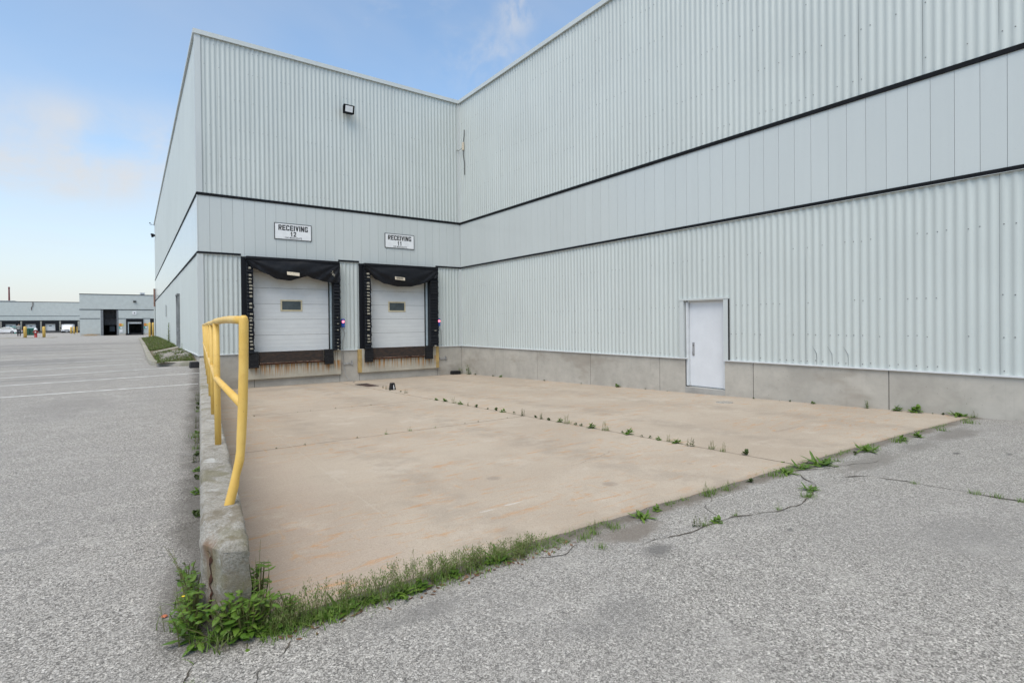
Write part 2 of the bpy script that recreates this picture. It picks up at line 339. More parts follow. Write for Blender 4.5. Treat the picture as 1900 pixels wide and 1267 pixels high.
CLAD = m_cladding('grey_corrugated_steel', (.515,.552,.53))
BAND = m_cladding('grey_flat_panel', (.525,.558,.547), .16, .02, True)
FLASH = m_cladding('pale_flashing', (.53,.56,.55), .4, .05)
BLACK = plain('black_trim_metal', (.007,.008,.010), .7, .3, spec=.15)
DARK = plain('dark_gap', (.02,.02,.02), .9, .2)
SEAM = plain('lap_seam', (.14,.155,.16), .8, .2)
SCREW = plain('dark_screw_head', (.15,.15,.15), .5, .3)
FOUND = m_concrete('foundation_concrete', (.44,.412,.362), stain=.6)
DOCKC = m_concrete('dock_face_concrete', (.44,.405,.33), drips=True, stain=.2)
STEP = m_concrete('step_concrete', (.37,.36,.335), grit=.5)
KERBM = m_concrete('kerb_concrete', (.36,.335,.29), moss=.35, grit=.6)
WORN = m_worn('worn_kerb_wall')
ASPH = m_asphalt(); APRON = m_apron()
YEL = m_yellow()
YELD = plain('faded_yellow_paint', (.42,.29,.11), .7, .2, 5)
RUB = m_rubber('black_rubber'); VINYL = m_rubber('black_vinyl', (.008,.009,.012), .5, .06)
FOAM = plain('beige_worn_foam', (.27,.25,.20), .9, .35, 30)
RUST = m_rustplate()
RUSTL = plain('orange_rust', (.20,.075,.02), .85, .6, 14)
LIPM = plain('worn_rusty_edge', (.22,.14,.10), .7, .95, 5)
RUSTD = plain('dark_rust', (.045,.016,.008), .9, .6, 20)
DOORP = m_doorpanel()
JAMB = plain('blue_grey_jamb', (.36,.43,.46), .5, .1)
GLASS = plain('dark_glass', (.045,.06,.065), .12, .2, spec=.6)
WFRAME = plain('cream_window_frame', (.55,.48,.32), .5, .15)
MAND = plain('white_steel_door', (.64,.655,.675), .38, .03, 3)
MANF = plain('white_door_frame', (.60,.62,.63), .4, .05)
STEEL = plain('brushed_steel', (.45,.45,.46), .35, .2, metal=.8)
SIGNW = plain('white_sign_face', (.74,.75,.75), .45, .05)
INK = plain('black_ink', (.012,.012,.013), .5, .2)
LABELW = plain('cream_label', (.62,.54,.42), .6, .2, 20)
LINE = plain('white_line_paint', (.60,.60,.59), .7, .3, 5)
BLUE = plain('blue_plastic', (.03,.10,.42), .4, .1)
CORD = plain('grey_cord', (.30,.30,.29), .6, .1); CORDD = plain('dark_cord', (.05,.05,.05), .6, .1)
RUSTP = plain('rusty_pipe', (.22,.13,.10), .8, .3)
GREYT = plain('grey_door_trim', (.20,.21,.21), .7, .2)
IRON = plain('rusty_cast_iron', (.075,.045,.038), .8, .5, 20)
SOIL = plain('dry_soil', (.17,.135,.095), .95, .4, 7, bump=.6)
GRAV = plain('pale_gravel', (.30,.28,.25), .9, .35, 30, bump=.5)
GRASS = m_leaf('grass_blades', (.045,.085,.016), (.16,.20,.045))
LEAF = m_leaf('weed_leaves', (.05,.125,.014), (.155,.25,.035), .42)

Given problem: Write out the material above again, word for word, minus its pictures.

Written answer:
Write part 2 of the bpy script that recreates this picture. It picks up at line 339. More parts follow. Write for Blender 4.5. Treat the picture as 1900 pixels wide and 1267 pixels high.
CLAD = m_cladding('grey_corrugated_steel', (.515,.552,.53))
BAND = m_cladding('grey_flat_panel', (.525,.558,.547), .16, .02, True)
FLASH = m_cladding('pale_flashing', (.53,.56,.55), .4, .05)
BLACK = plain('black_trim_metal', (.007,.008,.010), .7, .3, spec=.15)
DARK = plain('dark_gap', (.02,.02,.02), .9, .2)
SEAM = plain('lap_seam', (.14,.155,.16), .8, .2)
SCREW = plain('dark_screw_head', (.15,.15,.15), .5, .3)
FOUND = m_concrete('foundation_concrete', (.44,.412,.362), stain=.6)
DOCKC = m_concrete('dock_face_concrete', (.44,.405,.33), drips=True, stain=.2)
STEP = m_concrete('step_concrete', (.37,.36,.335), grit=.5)
KERBM = m_concrete('kerb_concrete', (.36,.335,.29), moss=.35, grit=.6)
WORN = m_worn('worn_kerb_wall')
ASPH = m_asphalt(); APRON = m_apron()
YEL = m_yellow()
YELD = plain('faded_yellow_paint', (.42,.29,.11), .7, .2, 5)
RUB = m_rubber('black_rubber'); VINYL = m_rubber('black_vinyl', (.008,.009,.012), .5, .06)
FOAM = plain('beige_worn_foam', (.27,.25,.20), .9, .35, 30)
RUST = m_rustplate()
RUSTL = plain('orange_rust', (.20,.075,.02), .85, .6, 14)
LIPM = plain('worn_rusty_edge', (.22,.14,.10), .7, .95, 5)
RUSTD = plain('dark_rust', (.045,.016,.008), .9, .6, 20)
DOORP = m_doorpanel()
JAMB = plain('blue_grey_jamb', (.36,.43,.46), .5, .1)
GLASS = plain('dark_glass', (.045,.06,.065), .12, .2, spec=.6)
WFRAME = plain('cream_window_frame', (.55,.48,.32), .5, .15)
MAND = plain('white_steel_door', (.64,.655,.675), .38, .03, 3)
MANF = plain('white_door_frame', (.60,.62,.63), .4, .05)
STEEL = plain('brushed_steel', (.45,.45,.46), .35, .2, metal=.8)
SIGNW = plain('white_sign_face', (.74,.75,.75), .45, .05)
INK = plain('black_ink', (.012,.012,.013), .5, .2)
LABELW = plain('cream_label', (.62,.54,.42), .6, .2, 20)
LINE = plain('white_line_paint', (.60,.60,.59), .7, .3, 5)
BLUE = plain('blue_plastic', (.03,.10,.42), .4, .1)
CORD = plain('grey_cord', (.30,.30,.29), .6, .1); CORDD = plain('dark_cord', (.05,.05,.05), .6, .1)
RUSTP = plain('rusty_pipe', (.22,.13,.10), .8, .3)
GREYT = plain('grey_door_trim', (.20,.21,.21), .7, .2)
IRON = plain('rusty_cast_iron', (.075,.045,.038), .8, .5, 20)
SOIL = plain('dry_soil', (.17,.135,.095), .95, .4, 7, bump=.6)
GRAV = plain('pale_gravel', (.30,.28,.25), .9, .35, 30, bump=.5)
GRASS = m_leaf('grass_blades', (.045,.085,.016), (.16,.20,.045))
LEAF = m_leaf('weed_leaves', (.05,.125,.014), (.155,.25,.035), .42)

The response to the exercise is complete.